■ To do ■
From the data that follows, copy every line holding the string "part".

======

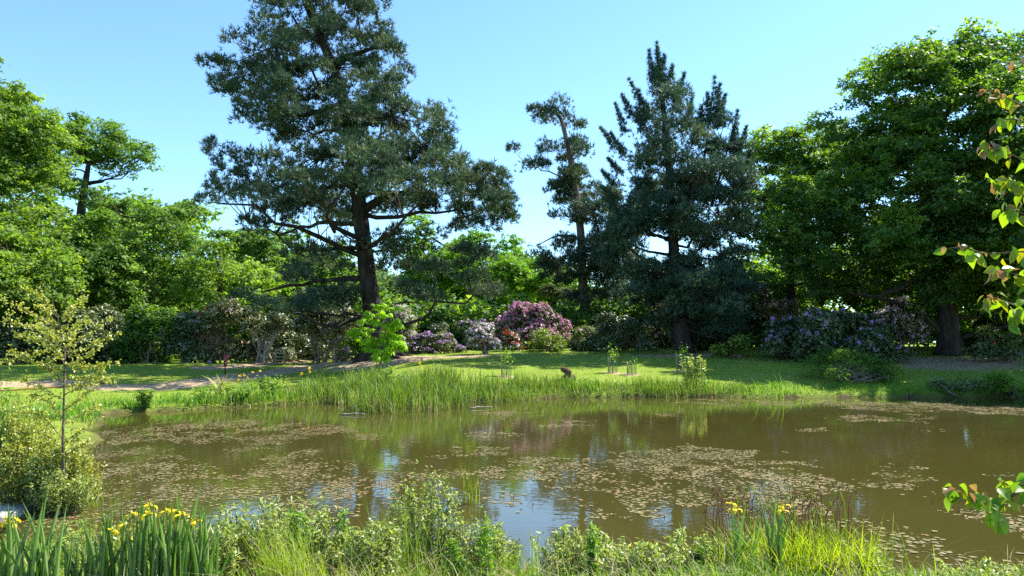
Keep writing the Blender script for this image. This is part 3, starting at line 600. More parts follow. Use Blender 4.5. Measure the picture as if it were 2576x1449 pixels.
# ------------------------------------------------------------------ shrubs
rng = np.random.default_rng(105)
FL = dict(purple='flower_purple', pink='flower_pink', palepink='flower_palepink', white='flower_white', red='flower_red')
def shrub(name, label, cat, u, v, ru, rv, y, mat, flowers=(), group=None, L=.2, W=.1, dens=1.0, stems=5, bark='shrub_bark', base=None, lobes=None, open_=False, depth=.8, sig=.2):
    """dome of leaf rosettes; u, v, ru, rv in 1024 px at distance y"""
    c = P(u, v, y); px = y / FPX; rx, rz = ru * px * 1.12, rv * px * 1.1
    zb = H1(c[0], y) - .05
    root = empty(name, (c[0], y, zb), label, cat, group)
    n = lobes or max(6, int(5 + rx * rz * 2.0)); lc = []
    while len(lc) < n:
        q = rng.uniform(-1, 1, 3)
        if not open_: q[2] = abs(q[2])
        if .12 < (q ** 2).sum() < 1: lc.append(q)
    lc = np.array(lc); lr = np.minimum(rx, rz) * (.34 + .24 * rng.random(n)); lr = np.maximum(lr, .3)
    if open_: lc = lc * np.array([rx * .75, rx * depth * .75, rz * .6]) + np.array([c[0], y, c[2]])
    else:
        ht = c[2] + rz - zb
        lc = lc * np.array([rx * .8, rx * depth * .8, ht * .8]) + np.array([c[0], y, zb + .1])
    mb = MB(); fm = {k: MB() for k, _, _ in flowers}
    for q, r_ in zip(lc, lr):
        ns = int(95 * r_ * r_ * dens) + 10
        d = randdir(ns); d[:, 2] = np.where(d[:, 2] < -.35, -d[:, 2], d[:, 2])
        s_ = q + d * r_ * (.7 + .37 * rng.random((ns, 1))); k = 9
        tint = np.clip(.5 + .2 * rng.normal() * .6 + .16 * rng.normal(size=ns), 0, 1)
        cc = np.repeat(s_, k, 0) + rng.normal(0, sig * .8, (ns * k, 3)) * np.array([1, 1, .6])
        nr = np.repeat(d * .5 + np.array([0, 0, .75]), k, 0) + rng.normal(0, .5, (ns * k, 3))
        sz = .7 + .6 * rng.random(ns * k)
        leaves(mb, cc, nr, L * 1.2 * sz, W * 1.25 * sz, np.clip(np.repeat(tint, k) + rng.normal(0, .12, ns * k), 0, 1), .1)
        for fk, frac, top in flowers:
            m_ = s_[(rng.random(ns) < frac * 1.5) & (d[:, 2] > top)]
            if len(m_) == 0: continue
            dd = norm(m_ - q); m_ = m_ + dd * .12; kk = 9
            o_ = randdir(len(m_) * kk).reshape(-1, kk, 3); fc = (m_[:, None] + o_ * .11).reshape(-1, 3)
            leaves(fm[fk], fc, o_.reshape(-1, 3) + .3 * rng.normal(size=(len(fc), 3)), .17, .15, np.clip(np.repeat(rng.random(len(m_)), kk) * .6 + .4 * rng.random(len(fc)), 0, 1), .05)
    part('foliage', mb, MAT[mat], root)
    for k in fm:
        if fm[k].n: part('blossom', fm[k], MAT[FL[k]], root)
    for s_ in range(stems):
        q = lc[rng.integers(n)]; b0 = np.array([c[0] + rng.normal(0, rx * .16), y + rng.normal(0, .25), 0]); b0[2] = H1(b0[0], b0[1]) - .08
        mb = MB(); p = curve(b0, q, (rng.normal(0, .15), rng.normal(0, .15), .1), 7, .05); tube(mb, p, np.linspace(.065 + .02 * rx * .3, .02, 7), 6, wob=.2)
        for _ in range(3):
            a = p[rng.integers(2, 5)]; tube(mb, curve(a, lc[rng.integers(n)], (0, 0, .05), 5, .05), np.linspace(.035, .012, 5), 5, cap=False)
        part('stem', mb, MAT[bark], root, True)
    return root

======

■ Expected answer ■
Keep writing the Blender script for this image. This is part 3, starting at line 600. More parts follow. Use Blender 4.5. Measure the picture as if it were 2576x1449 pixels.
    part('foliage', mb, MAT[mat], root)
        if fm[k].n: part('blossom', fm[k], MAT[FL[k]], root)
        part('stem', mb, MAT[bark], root, True)